En El Esclavo, piroxilina sobre masonita de 1948, vemos un grillete provisto de dos llaves. El lenguaje es realista, figurativo, porque podemos reconocer en la figura el grillete y las llaves. Pero a un mismo tiempo el lenguaje es simbólico: no aparece ningún hombre sujeto por esos grilletes, no aparece ningún esclavista como dueño de esas llaves que le dan la propiedad del esclavo. Pero allí está el esclavo, aludido por el grillete que lo inmoviliza, que lo convierte en una cosa que es propiedad de otro. Y allí está también ese otro, el esclavista, porque las llaves le pertenecen a este.

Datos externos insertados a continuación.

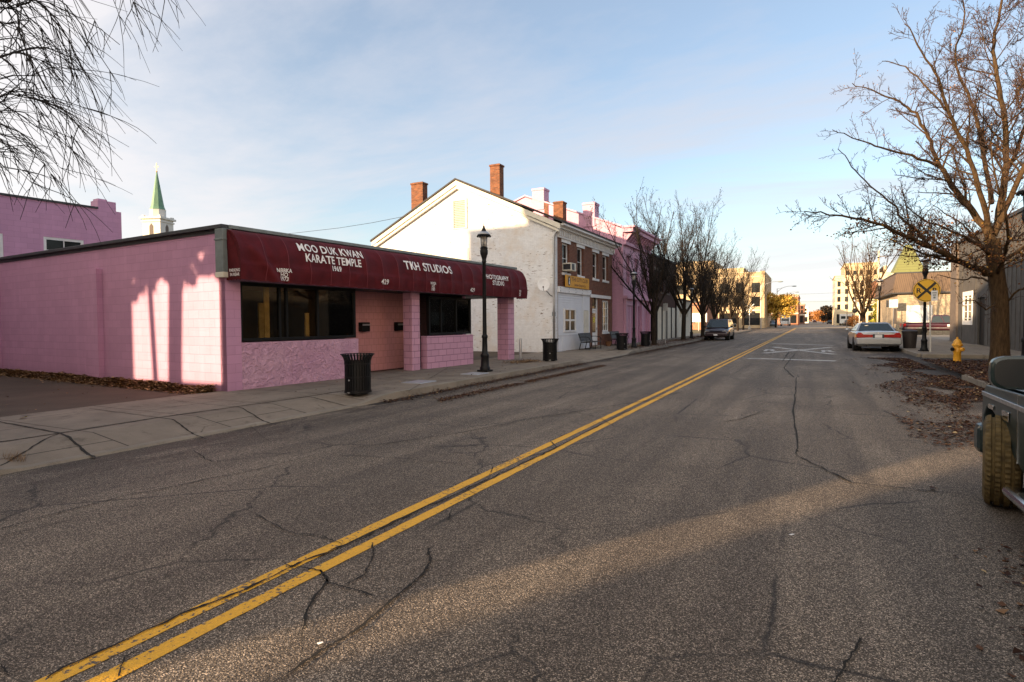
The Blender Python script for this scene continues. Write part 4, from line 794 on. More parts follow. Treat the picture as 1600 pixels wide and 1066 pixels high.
# ------------------------------------------------------------------ trees
def frame(d):
    d = d.normalized(); u = d.cross(Vector((0, 0, 1)))
    if u.length < 1e-3: u = Vector((1, 0, 0))
    u.normalize(); return u, d.cross(u)
def limb(mb, pts, r0, r1, sides): 
    n = len(pts); mb.tube(pts, [r0+(r1-r0)*(i/(n-1))**.8 for i in range(n)], sides, cap=False)
def smooth_pts(P, sub=4):
    P = [Vector(p) for p in P]; out = []
    for i in range(len(P)-1):
        p0, p1, p2, p3 = P[max(0, i-1)], P[i], P[i+1], P[min(len(P)-1, i+2)]
        for k in range(sub):
            t = k/sub; out.append(.5*((2*p1)+(-p0+p2)*t+(2*p0-5*p1+4*p2-p3)*t*t+(-p0+3*p1-3*p2+p3)*t**3))
    out.append(P[-1]); return out
def sprout(pts, r0, r1, mb, tw, tips, rng, depth, dens, lenf, up=.25, droop=0, spread=(28, 58), minr=.004, start=.25, thin=(.40, .62), k2=1.5):
    """grow side shoots along a limb, recursively"""
    L = sum((b-a).length for a, b in zip(pts, pts[1:])); n = max(2, int(L*dens)); m = len(pts)
    for i in range(n):
        t = start+(1-start)*(i+rng.random())/n; k = min(m-2, int(t*(m-1))); f = t*(m-1)-k; p = pts[k].lerp(pts[k+1], f); d = (pts[k+1]-pts[k]).normalized()
        rr = (r0+(r1-r0)*t)*rng.uniform(*thin); rr = max(rr, minr); u, v = frame(d); a = rng.uniform(0, 2*math.pi); ang = R_(rng.uniform(*spread))
        nd = d*math.cos(ang)+(u*math.cos(a)+v*math.sin(a))*math.sin(ang); nd = (nd+Vector((0, 0, up))).normalized()
        ln = lenf*L*rng.uniform(.55, 1.15)*(1-.55*t); segs = max(3, min(7, int(ln/.22))); q = [p]; dd = nd
        for s in range(segs):
            dd = (dd+Vector((rng.gauss(0, .13), rng.gauss(0, .13), rng.gauss(0, .10)+up*.12-droop*(s/segs)))).normalized(); q.append(q[-1]+dd*(ln/segs))
        tgt = mb if rr > .022 else tw; limb(tgt, q, rr, max(minr*.7, rr*.35), 5 if rr > .03 else (4 if rr > .012 else 3))
        if depth > 0 and ln > .16: sprout(q, rr, rr*.35, mb, tw, tips, rng, depth-1, dens*k2, max(lenf, .42), up, droop, spread, minr, .15, thin, k2)
        else: tips.append(q[-1]); tips.append(q[len(q)//2])
def leafquad(mb, p, s, rng):
    a = Vector((rng.gauss(0, 1), rng.gauss(0, 1), rng.gauss(0, 1))).normalized(); b = a.orthogonal().normalized(); c = a.cross(b); l, wd = s*rng.uniform(.8, 1.3), s*rng.uniform(.35, .6)
    mb.quad(p, p+b*l*.5+c*wd, p+b*l, p+b*l*.5-c*wd)
def bare_tree(seed, H, trunk_r, fork, nl, name='street_tree', spread=(14, 38), leaves=500, leafm='darkleaf', bark='bark', twigm='twig', ls=.05, depth=2, dens=3.0, up=.38):
    rng = random.Random(seed); t = thing(name, 'tree', 'tree'); mb, tw, tips = MB(), MB(), []
    lean = rng.uniform(-.12, .12); P = [Vector((0, 0, -.1)), Vector((0, 0, .05)), Vector((lean*.3, 0, fork*.5)), Vector((lean, lean*.4, fork))]
    mb.tube(smooth_pts(P, 3), [trunk_r*x for x in (1.45, 1.25, 1.1, 1.05, 1.0, .97, .95, .93, .92, .92)][:10], 10, cap=False)
    for i in range(nl):
        a = 2*math.pi*(i+rng.uniform(-.3, .3))/nl; el = R_(rng.uniform(*spread)) if i else R_(4); d = Vector((math.cos(a)*math.sin(el), math.sin(a)*math.sin(el), math.cos(el)))
        L = (H-fork)*rng.uniform(.8, 1.0)/max(.75, math.cos(el)); p = Vector((lean, lean*.4, fork-rng.uniform(.1, .7)*(i > 0))); q = [p]; n = 9
        for s in range(n): d = (d+Vector((rng.gauss(0, .09), rng.gauss(0, .09), .05))).normalized(); q.append(q[-1]+d*(L/n))
        r = trunk_r*rng.uniform(.42, .6)*(1.2 if i == 0 else 1); limb(mb, q, r, .012, 7); sprout(q, r, .012, mb, tw, tips, rng, depth, dens, .34, up, 0, (25, 58), .0075, .12, (.28, .52), 1.7)
    mb.build('trunk', M[bark], t, smooth=True, fixn=False); tw.build('twigs', M[twigm], t, fixn=False)
    if leaves:
        lf = MB()
        for i in range(leaves):
            p = rng.choice(tips)+Vector((rng.gauss(0, .06), rng.gauss(0, .06), rng.gauss(0, .06))); leafquad(lf, p, ls, rng)
        lf.build('leaves', M[leafm], t, fixn=False)
    return t
protos = [bare_tree(11, 8.6, .17, 2.1, 9, spread=(12, 44), leaves=2600, ls=.06), bare_tree(23, 10.6, .19, 2.4, 8, leaves=2600, ls=.06), bare_tree(37, 8.4, .14, 1.9, 7, leaves=1800, ls=.06)]
rows = [(0, -8.42, 36.0, .0, 1.0, 'nearest bare street tree on the left pavement, beside the litter bins'), (1, -8.6, 46.3, .7, 1.0, 'tall bare street tree in front of the cream shed'),
        (1, -8.7, 56.2, 2.4, .98, 'tall bare street tree just left of the parked plum van'), (0, -8.7, 63.5, 1.2, .93, 'bare tree rising behind the roof of the parked plum van'), (2, -8.8, 71, .4, 1.15, 'bare street tree just right of the parked plum van'),
        (1, -8.8, 79, 4.0, .88, 'bare street tree third past the parked plum van'), (2, -8.9, 88, 2.2, 1.12, 'bare street tree second from the far end of the left row'), (0, -9.0, 97, 3.1, .95, 'bare street tree at the far end of the left row before the stone building'),
        (1, -11.6, 76, 1.7, 1.08, 'bare tree standing back on the grass behind the left row')]
used = set()
for k, x, y, rz, s, lb in rows:
    o = protos[k] if k not in used else copy_tree(protos[k]); used.add(k)
    o.location = (x, y, .12); o.rotation_euler = (0, 0, rz); o.scale = (s*.92, s*.92, s); settag(o, lb, 'tree', 'bare trees along the left pavement')
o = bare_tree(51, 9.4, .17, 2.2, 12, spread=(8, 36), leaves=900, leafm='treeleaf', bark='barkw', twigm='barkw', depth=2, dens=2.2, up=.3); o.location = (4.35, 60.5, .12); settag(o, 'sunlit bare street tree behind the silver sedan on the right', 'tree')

# big tree on the right: limbs follow the photograph's outline, spread in depth
TB = Vector((5.27, 23.0, .08)); SR = Vector((math.cos(YAW), math.sin(YAW), 0)); SD = Vector((-math.sin(YAW), math.cos(YAW), 0)); SC = 18.2/FPX
bt = thing('street_tree', 'large bare tree with thick mossy trunk beside the yellow hydrant on the right', 'tree', tuple(TB))
def bp(cx, cy, dz=0.0):
    px, py = 1240+cx/1.975, cy/1.975; k = (18.2+dz)/FPX; return SR*((px-800)*k-761*SC)+SD*dz+Vector((0, 0, (500.5-py)*k+CAMH-TB.z))
rng = random.Random(5); mb, tw, tips = MB(), MB(), []
trunk = smooth_pts([bp(634, 1136, 0), bp(634, 1085, 0), bp(632, 1000, 0), bp(630, 930, 0), bp(618, 850, 0), bp(604, 745, 0)], 3)
mb.tube(trunk, [.36, .29, .265, .25, .245, .24, .235, .235, .23, .23, .225, .22, .22, .215, .21, .20][:len(trunk)], 12, cap=False)
limbs = [([(600, 850, 0), (540, 826, -.3), (460, 792, -.7), (400, 760, -.9), (340, 735, -1.1), (270, 705, -1.4), (180, 680, -1.6), (100, 665, -1.8), (30, 658, -2)], .13, .012),
 ([(400, 760, -.9), (375, 715, -.8), (330, 690, -.9), (303, 640, -.7), (230, 580, -.6), (170, 520, -.5), (130, 470, -.6)], .06, .01),
 ([(604, 750, 0), (540, 660, .2), (480, 580, .4), (440, 520, .5), (410, 450, .6), (370, 380, .7), (330, 335, .8), (250, 300, .9), (165, 270, 1)], .14, .012),
 ([(440, 522, .5), (350, 490, .2), (260, 465, -.2), (190, 440, -.4), (112, 415, -.6)], .06, .01),
 ([(595, 725, 0), (562, 600, -.4), (520, 470, -.7), (462, 360, -1), (430, 260, -1.3), (380, 180, -1.4), (328, 90, -1.6)], .11, .012),
 ([(462, 360, -1), (400, 290, -.8), (330, 225, -.5), (262, 205, -.3)], .045, .01),
 ([(612, 735, 0), (638, 560, .2), (635, 400, .4), (610, 250, .6), (600, 150, .9), (620, 20, 1), (630, -120, 1.1)], .14, .02),
 ([(600, 640, .1), (560, 420, .8), (520, 300, 1.3), (482, 190, 1.6), (510, 60, 1.9), (470, -40, 2)], .09, .012),
 ([(625, 690, 0), (700, 520, -.6), (760, 400, -1), (850, 250, -1.2), (900, 100, -1.4)], .11, .015), ([(640, 560, .2), (700, 400, .9), (720, 250, 1.3), (700, 80, 1.6), (760, -80, 1.8)], .08, .015),
 ([(618, 820, 0), (700, 770, .6), (800, 700, 1), (900, 660, 1.2)], .09, .012), ([(612, 880, .1), (560, 860, .9), (500, 870, 1.6), (440, 850, 2.1)], .05, .01), ([(640, 950, 0), (690, 900, -.5), (740, 880, -.9), (800, 820, -1.2)], .05, .01),
 ([(625, 930, 0), (590, 960, -.5), (540, 930, -.9), (500, 945, -1.2)], .035, .008), ([(605, 800, 0), (560, 760, -1), (480, 720, -1.9), (400, 690, -2.5), (330, 640, -2.8)], .07, .01), ([(605, 800, 0), (540, 730, 1), (500, 690, 2), (420, 640, 2.8)], .07, .01),
 ([(620, 860, 0), (640, 800, -1), (650, 720, -2), (620, 600, -2.6), (590, 450, -3)], .08, .012)]
for P, r0, r1 in limbs:
    r0 *= .82; q = smooth_pts([bp(*p) for p in P], 4)
    q = [p+Vector((rng.gauss(0, .02), rng.gauss(0, .03), rng.gauss(0, .02))) for p in q]; limb(mb, q, r0, r1, 8)
    sprout(q, r0, r1, mb, tw, tips, rng, 3, 4.6, .27, .20, .03, (28, 68), .0062, .08, (.24, .46), 1.9)
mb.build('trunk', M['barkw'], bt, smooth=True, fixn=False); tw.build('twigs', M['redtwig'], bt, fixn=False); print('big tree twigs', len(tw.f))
lf = MB(); low = [p for p in tips if (2.75 if p.dot(SR) < -1.3 else 2.1) < p.z < 4.3]; print('tips', len(tips))
for i in range(2600): leafquad(lf, rng.choice(low)+Vector((rng.gauss(0, .12), rng.gauss(0, .12), rng.gauss(0, .10))), .06, rng)
for i in range(3200): leafquad(lf, rng.choice(tips)+Vector((rng.gauss(0, .05), rng.gauss(0, .05), rng.gauss(0, .05))), .034, rng)
lf.build('leaves', M['treeleaf'], bt, fixn=False)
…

Pero atendiendo al carácter polivalente del símbolo podríamos decir que las llaves son aquellas que Jesús le entrega a Pedro cuando le dice: “Y te daré las llaves del Reino”. El esclavo tiene las llaves que le permiten acceder al reino, porque como “pobre bienaventurado”, a él pertenece el Reino de los Cielos. Son las llaves de la Gracia que el esclavista nunca podrá tener.
Fuentes consultadas:
Del Guercio, Antonio (1970). Pinacoteca de los Genios. José Clemente Orozco, Buenos Aires, Codex.